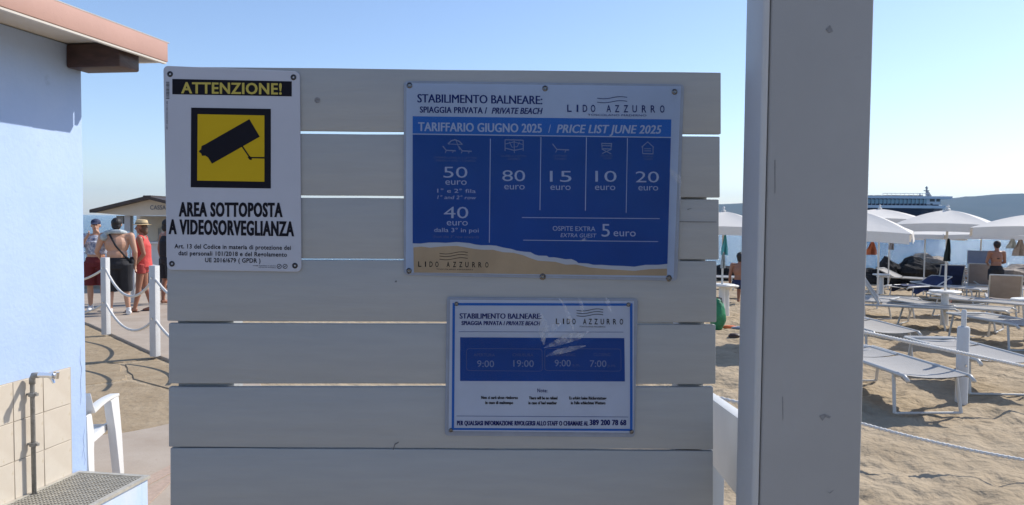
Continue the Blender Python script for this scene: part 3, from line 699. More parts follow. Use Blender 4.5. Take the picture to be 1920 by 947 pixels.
#==PART3==
# ------------------------------------------------------------ rope fence on the terrace
def terrace_post(px, py, top, label):
    p = atZ(px, py, .035); h = 1.17
    t = empty('rope_post', (p.x, p.y, .035), R(-14), label, 'post', 'white rope posts on the terrace')
    MB().box((0,0,h/2), (.092,.092,h)).build('shaft', m_wpost, t, bevel=.004)
    for z in (.50, 1.02):
        MB().tube([(0,-.048,z),(0,-.062,z),(.0,-.062,z-.02)], .008, 6).build('rope_eye', m_chrome, t)
    return p
pA_ = terrace_post(199, 627, 485, 'white rope post in front of the two men')
pB_ = terrace_post(291, 668, 495, 'white rope post nearest the camera, beside the planks')
pC_ = terrace_post(252, 567, 463, 'white rope post farthest away, left of the straw hat wearer')
def rope(p, q, zp, zq, sag, label, r=.018, grp='ropes between the white posts', m=m_rope, tw=False):
    P = Vector((p.x, p.y, zp)); Qv = Vector((q.x, q.y, zq)); c = (P+Qv)/2; pts = []
    for i in range(25):
        u = i/24; v = P.lerp(Qv, u); v.z -= sag*4*u*(1-u); pts.append(v-c)
    o = empty('barrier_rope', c, 0, label, 'rope', grp)
    MB().tube(pts, r, 7).build('rope_line', m, o, smooth=True)
    if tw:    # laid strand standing proud, so the twist shows
        L = (Qv-P).length; NS = int(L/.012); a = []
        d = (Qv-P).normalized(); s1_ = d.cross(Vector((0,0,1))).normalized(); s2_ = s1_.cross(d)
        for k in (0, math.pi):
            mb_pts = []
            for i in range(NS+1):
                u = i/NS; v = P.lerp(Qv, u); v.z -= sag*4*u*(1-u); q = u*L/.075*2*math.pi + k
                mb_pts.append(v-c+(s1_*math.cos(q)+s2_*math.sin(q))*r*.75)
            MB().tube(mb_pts, r*.62, 5).build('strand', m, o, smooth=True)
    return o
pL_ = atZ(60, 600, 0); pR_ = atZ(420, 715, 0); pE_ = atZ(345, 572, 0)
rope(pA_, pB_, 1.05, 1.05, .33, 'upper rope hanging between the two near posts')
rope(pA_, pB_, .52, .52, .27, 'lower rope hanging between the two near posts')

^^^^

▶ Exercise directions
Output a faithful copy of the data, with each picture left out.

▶ Reply to the exercise
Continue the Blender Python script for this scene: part 3, from line 699. More parts follow. Use Blender 4.5. Take the picture to be 1920 by 947 pixels.
#==PART3==
# ------------------------------------------------------------ rope fence on the terrace
def terrace_post(px, py, top, label):
    p = atZ(px, py, .035); h = 1.17
    t = empty('rope_post', (p.x, p.y, .035), R(-14), label, 'post', 'white rope posts on the terrace')
    MB().box((0,0,h/2), (.092,.092,h)).build('shaft', m_wpost, t, bevel=.004)
    for z in (.50, 1.02):
        MB().tube([(0,-.048,z),(0,-.062,z),(.0,-.062,z-.02)], .008, 6).build('rope_eye', m_chrome, t)
    return p
pA_ = terrace_post(199, 627, 485, 'white rope post in front of the two men')
pB_ = terrace_post(291, 668, 495, 'white rope post nearest the camera, beside the planks')
pC_ = terrace_post(252, 567, 463, 'white rope post farthest away, left of the straw hat wearer')
def rope(p, q, zp, zq, sag, label, r=.018, grp='ropes between the white posts', m=m_rope, tw=False):
    P = Vector((p.x, p.y, zp)); Qv = Vector((q.x, q.y, zq)); c = (P+Qv)/2; pts = []
    for i in range(25):
        u = i/24; v = P.lerp(Qv, u); v.z -= sag*4*u*(1-u); pts.append(v-c)
    o = empty('barrier_rope', c, 0, label, 'rope', grp)
    MB().tube(pts, r, 7).build('rope_line', m, o, smooth=True)
    if tw:    # laid strand standing proud, so the twist shows
        L = (Qv-P).length; NS = int(L/.012); a = []
        d = (Qv-P).normalized(); s1_ = d.cross(Vector((0,0,1))).normalized(); s2_ = s1_.cross(d)
        for k in (0, math.pi):
            mb_pts = []
            for i in range(NS+1):
                u = i/NS; v = P.lerp(Qv, u); v.z -= sag*4*u*(1-u); q = u*L/.075*2*math.pi + k
                mb_pts.append(v-c+(s1_*math.cos(q)+s2_*math.sin(q))*r*.75)
            MB().tube(mb_pts, r*.62, 5).build('strand', m, o, smooth=True)
    return o
pL_ = atZ(60, 600, 0); pR_ = atZ(420, 715, 0); pE_ = atZ(345, 572, 0)
rope(pA_, pB_, 1.05, 1.05, .33, 'upper rope hanging between the two near posts')
rope(pA_, pB_, .52, .52, .27, 'lower rope hanging between the two near posts')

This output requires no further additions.